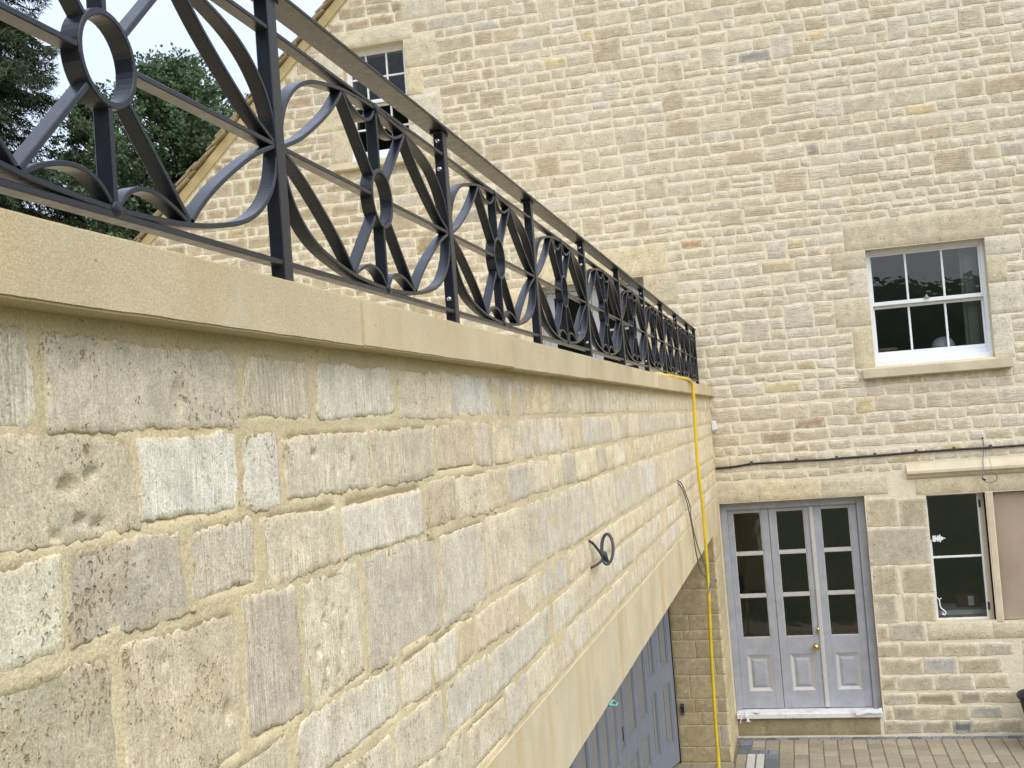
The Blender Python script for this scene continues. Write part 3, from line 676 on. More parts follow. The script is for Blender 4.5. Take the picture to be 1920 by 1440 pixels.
# wrought latch: cross-shaped finial on a plate
def prism(poly, y0, y1):
    b = MB(); n = len(poly); b.poly([(a, y0, c) for a, c in poly]); b.poly([(a, y1, c) for a, c in poly][::-1])
    for i in range(n):
        j = (i+1) % n; b.poly([(poly[i][0], y0, poly[i][1]), (poly[j][0], y0, poly[j][1]), (poly[j][0], y1, poly[j][1]), (poly[i][0], y1, poly[i][1])])
    return b
lz, lx = 1.812, 1.955
half = [(0,.028),(.03,.028),(.03,.016),(.042,.012),(.038,.026),(.048,.03),(.052,.02),(.062,.034),(.072,.036),(.072,.024),(.066,.014),(.08,.018),(.09,.014),(.092,.006),(.108,.004),(.118,0)]
poly = [(lx+a, lz+c) for a, c in half]+[(lx+a, lz-c) for a, c in half[::-1][1:]]
prism(poly, yc-.012, yc-.002).build('latch', M_WHITE, cf)
cu = [Vector((1.965, yc-.008, 1.25)), Vector((1.968, yc-.01, 1.20)), Vector((1.975, yc-.012, 1.165)), Vector((2.0, yc-.012, 1.14)), Vector((2.012, yc-.012, 1.115)), Vector((2.0, yc-.012, 1.10)), Vector((1.985, yc-.012, 1.108)), Vector((1.988, yc-.012, 1.122))]
b = MB(); b.tube(catmull(cu, 5), .006, 8); b.tube(catmull([Vector((1.95, yc-.008, 1.262)), Vector((1.962, yc-.01, 1.245)), Vector((1.985, yc-.01, 1.255))], 4), .005, 6); b.build('stay', M_WHITE, cf, True)
for zz in (1.17, 2.12): 
    b = MB(); b.cbox(x1-.05, x1-.03, yc-.012, yc+.0, zz-.035, zz+.035, .002); b.tube([(x1-.044, yc-.012, zz-.035), (x1-.044, yc-.012, zz+.035)], .006, 8); b.build('hinge', M_DGREY, cf)
pb_ = MB(); pb_.cbox(2.507, 3.018, .05, .068, 1.045, 2.222, .002); ply = pb_.build('board', M_PLY, house); ply['label'] = 'brown plywood board filling the right light'
prof = [(-.0, 2.535), (-.02, 2.515), (-.06, 2.464), (-.06, 2.440), (-.034, 2.420), (-.024, 2.402), (-.008, 2.388)]
b = MB()
for xa, xb in ((1.768, 2.50), (2.503, 3.6)):
    for i in range(len(prof)-1): b.poly([(xa, prof[i][0], prof[i][1]), (xb, prof[i][0], prof[i][1]), (xb, prof[i+1][0], prof[i+1][1]), (xa, prof[i+1][0], prof[i+1][1])])
    b.poly([(xa, a, c) for a, c in prof]+[(xa, .0, 2.388)]); b.poly([(xb, a, c) for a, c in prof]+[(xb, .0, 2.388)])
b.build('hood_mould', M_ASH, house)
# inside the casement: pale reveal, sill, box with a paper tag
MB().box(1.93, 2.6, .36, .75, 1.0, 1.09).build('inner_sill', M_WHITE, house)
bx = empty('cardboard_box', (2.27, .55, 1.09), label='dark box with a white paper tag on the sill inside the casement', cat='box')
MB().cbox(-.1, .1, -.06, .06, 0, .13, .004).build('carton', paint('brown_card', lin(96,66,48,.6), .8), bx); MB().box(.0, .05, -.065, -.061, .02, .11).build('paper_tag', M_WPLAST, bx)
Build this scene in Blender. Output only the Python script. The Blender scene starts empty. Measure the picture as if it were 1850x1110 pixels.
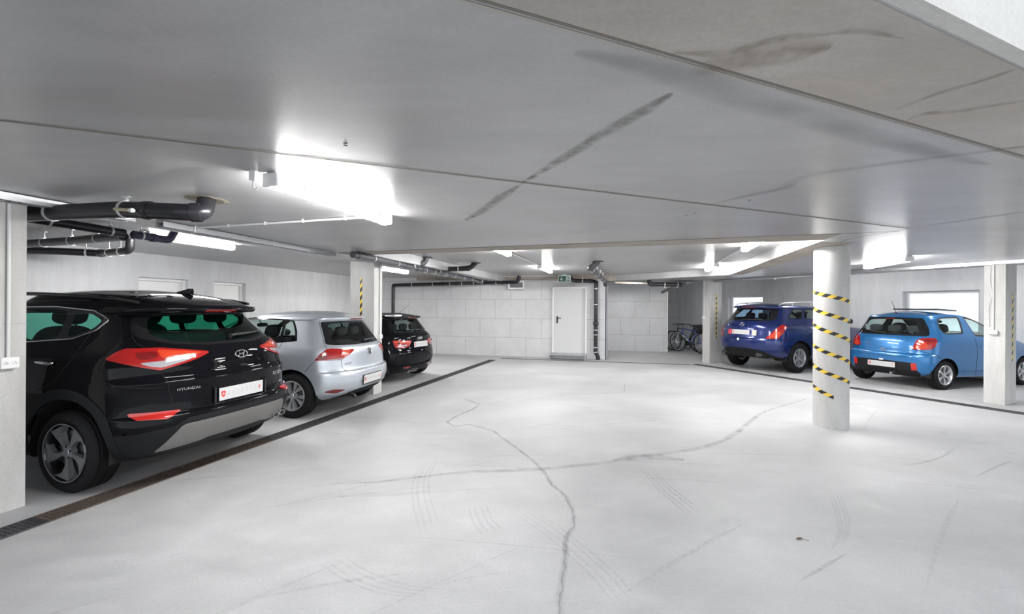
import bpy, bmesh, math, random
import numpy as np
from mathutils import Vector, Matrix
from mathutils.bvhtree import BVHTree
from mathutils.kdtree import KDTree
random.seed(7)
SC = bpy.context.scene
COL = SC.collection
# ------------------------------------------------------------------ camera, sky, exposure
cam_d = bpy.data.cameras.new('camera'); cam = bpy.data.objects.new('camera', cam_d); COL.objects.link(cam)
cam_d.sensor_width = 36.0; cam_d.lens = 770.0/1850*36; cam_d.clip_start = .05; cam_d.clip_end = 200
cam_d.shift_y = 1.0/1850
CAM_H = 1.57
cam.location = (0, 0, CAM_H)
cam.rotation_euler = (Matrix.Rotation(math.pi/2, 3, 'X') @ Matrix.Rotation(math.radians(.36), 3, 'Z')).to_euler()
SC.camera = cam
vs = SC.view_settings
vs.view_transform = 'Standard'; vs.look = 'None'; vs.exposure = 0.0; vs.gamma = 1.0; vs.use_curve_mapping = False
world = bpy.data.worlds.new('world'); SC.world = world; world.use_nodes = True
bg = world.node_tree.nodes['Background']; bg.inputs[0].default_value = (.92, .96, 1.0, 1); bg.inputs[1].default_value = 1.9
LAMP_STRENGTH = 130.0
# ------------------------------------------------------------------ axes of the building (two wings that meet at an angle)
A_L, A_R = math.radians(16.5), math.radians(-25.5)
def L(o, a, z=0.0): return Vector((o*math.cos(A_L)+a*math.sin(A_L), -o*math.sin(A_L)+a*math.cos(A_L), z))
def R(o, a, z=0.0): return Vector((o*math.cos(A_R)+a*math.sin(A_R), -o*math.sin(A_R)+a*math.cos(A_R), z))
HC, HU = 2.40, 2.57           # soffit of the low slab, ceiling of the raised bays

# ------------------------------------------------------------------ mesh helpers
class MB:
    def __init__(s): s.v = []; s.f = []; s.m = []; s.uv = {}
    def add(s, vs, fs, mi=0, uv=None):
        b = len(s.v); s.v += [tuple(p) for p in vs]
        for k, f in enumerate(fs):
            if uv: s.uv[len(s.f)] = [uv[i] for i in f]
            s.f.append(tuple(b+i for i in f)); s.m.append(mi)
        return s
    def box(s, c, d, M=None, mi=0, taper=1.0):
        hx, hy, hz = d[0]/2, d[1]/2, d[2]/2; P = []
        for z in (-1, 1):
            k = taper if z > 0 else 1
            for x, y in ((-1, -1), (1, -1), (1, 1), (-1, 1)):
                p = Vector((x*hx*k, y*hy*k, z*hz))
                if M is not None: p = M @ p
                P.append(Vector(c)+p)
        return s.add(P, [(3, 2, 1, 0), (4, 5, 6, 7), (0, 1, 5, 4), (1, 2, 6, 5), (2, 3, 7, 6), (3, 0, 4, 7)], mi)
    def prism(s, poly, z0, z1, mi=0):
        n = len(poly); P = [(p[0], p[1], z0) for p in poly]+[(p[0], p[1], z1) for p in poly]
        ar = sum(poly[i][0]*poly[(i+1) % n][1]-poly[(i+1) % n][0]*poly[i][1] for i in range(n))
        F = [tuple(range(n-1, -1, -1)), tuple(range(n, 2*n))]+[(i, (i+1) % n, n+(i+1) % n, n+i) for i in range(n)]
        if ar < 0: F = [tuple(reversed(f)) for f in F]
        return s.add(P, F, mi)
    def tube(s, pts, r, n=10, mi=0, cap=True, closed=False):
        pts = [Vector(p) for p in pts]; m = len(pts)
        rr = r if isinstance(r, (list, tuple)) else [r]*m
        up = None; P = []
        for i, p in enumerate(pts):
            if closed: t = (pts[(i+1) % m]-pts[i-1])
            else: t = pts[min(i+1, m-1)]-pts[max(i-1, 0)]
            if t.length < 1e-9: t = Vector((0, 0, 1))
            t.normalize()
            if up is None:
                up = Vector((0, 0, 1)) if abs(t.z) < .9 else Vector((1, 0, 0))
            a = up-t*up.dot(t)
            if a.length < 1e-6: a = t.orthogonal()
            a.normalize(); up = a; b = t.cross(a)
            for k in range(n):
                q = 2*math.pi*k/n; P.append(p+(a*math.cos(q)+b*math.sin(q))*rr[i])
        F = []
        for i in range(m if closed else m-1):
            j = (i+1) % m
            for k in range(n):
                l = (k+1) % n; F.append((i*n+k, i*n+l, j*n+l, j*n+k))
        if cap and not closed:
            F.append(tuple(range(n-1, -1, -1))); F.append(tuple((m-1)*n+k for k in range(n)))
        return s.add(P, F, mi)
    def lathe(s, prof, n=32, mi=0, M=None, closed=False):
        """profile of (radius, height along local z)"""
        P = []; m = len(prof)
        for r, z in prof:
            for k in range(n):
                q = 2*math.pi*k/n; p = Vector((r*math.cos(q), r*math.sin(q), z)); P.append(M @ p if M is not None else p)
        F = []
        for i in range(m if closed else m-1):
            j = (i+1) % m
            for k in range(n):
                l = (k+1) % n; F.append((i*n+k, i*n+l, j*n+l, j*n+k))
        if not closed:
            if prof[0][0] > 1e-6: F.append(tuple(range(n-1, -1, -1)))
            if prof[-1][0] > 1e-6: F.append(tuple((m-1)*n+k for k in range(n)))
        return s.add(P, F, mi)
    def ball(s, c, d, M=None, mi=0, e=1.0, nu=16, nv=10):
        """superellipsoid; e < 1 makes it boxier"""
        def pw(x): return math.copysign(abs(x)**e, x)
        P = []; F = []
        for j in range(nv+1):
            v = -math.pi/2+math.pi*j/nv
            for i in range(nu):
                u = 2*math.pi*i/nu
                p = Vector((d[0]/2*pw(math.cos(v))*pw(math.cos(u)), d[1]/2*pw(math.cos(v))*pw(math.sin(u)), d[2]/2*pw(math.sin(v))))
                if M is not None: p = M @ p
                P.append(Vector(c)+p)
        for j in range(nv):
            for i in range(nu):
                k = (i+1) % nu; F.append((j*nu+i, j*nu+k, (j+1)*nu+k, (j+1)*nu+i))
        return s.add(P, F, mi)
    def build(s, name, mats, parent=None, smooth=False, bevel=0, segs=2, angle=40):
        me = bpy.data.meshes.new(name); me.from_pydata(s.v, [], s.f)
        mats = mats if isinstance(mats, (list, tuple)) else [mats]
        for m in mats: me.materials.append(m)
        if len(mats) > 1: me.polygons.foreach_set('material_index', s.m)
        if s.uv:
            ul = me.uv_layers.new(name='UVMap')
            for pi, uvs in s.uv.items():
                for li, q in zip(me.polygons[pi].loop_indices, uvs): ul.data[li].uv = q
        if smooth:
            me.polygons.foreach_set('use_smooth', [True]*len(me.polygons)); me.set_sharp_from_angle(angle=math.radians(angle))
        me.validate(); me.update()
        o = bpy.data.objects.new(name, me); COL.objects.link(o)
        if parent: o.parent = parent
        if bevel:
            b = o.modifiers.new('bevel', 'BEVEL'); b.width = bevel; b.segments = segs; b.limit_method = 'ANGLE'; b.angle_limit = math.radians(35)
        return o
def thing(name, label, cat, loc=(0, 0, 0), rz=0.0, group=None):
    o = bpy.data.objects.new(name, None); COL.objects.link(o); o.empty_display_size = .1
    o.location = loc; o.rotation_euler = (0, 0, rz); o['label'] = label; o['category'] = cat
    if group: o['group'] = group
    return o
def tag(o, label, cat, group=None):
    o['label'] = label; o['category'] = cat
    if group: o['group'] = group
    return o
def struct(o): o['kind'] = 'structure'; return o
def rounded(pts, r, n=6):
    """polyline with its corners rounded"""
    pts = [Vector(p) for p in pts]; out = [pts[0]]
    for i in range(1, len(pts)-1):
        a, b, c = pts[i-1], pts[i], pts[i+1]; d1, d2 = (a-b), (c-b)
        k = min(r, d1.length*.45, d2.length*.45); p, q = b+d1.normalized()*k, b+d2.normalized()*k
        for t in range(n+1):
            u = t/n; out.append(p*(1-u)**2+b*2*u*(1-u)+q*u*u)
    out.append(pts[-1]); return out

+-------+

What the exercise asks: Go through the lines above. Select every one that has the string "Python".

Final result:
The Blender Python script for this scene continues. Write part 3, from line 676 on. More parts follow. The script is for Blender 4.5. Take the picture to be 1920 by 1440 pixels.
Build this scene in Blender. Output only the Python script. The Blender scene starts empty. Measure the picture as if it were 1850x1110 pixels.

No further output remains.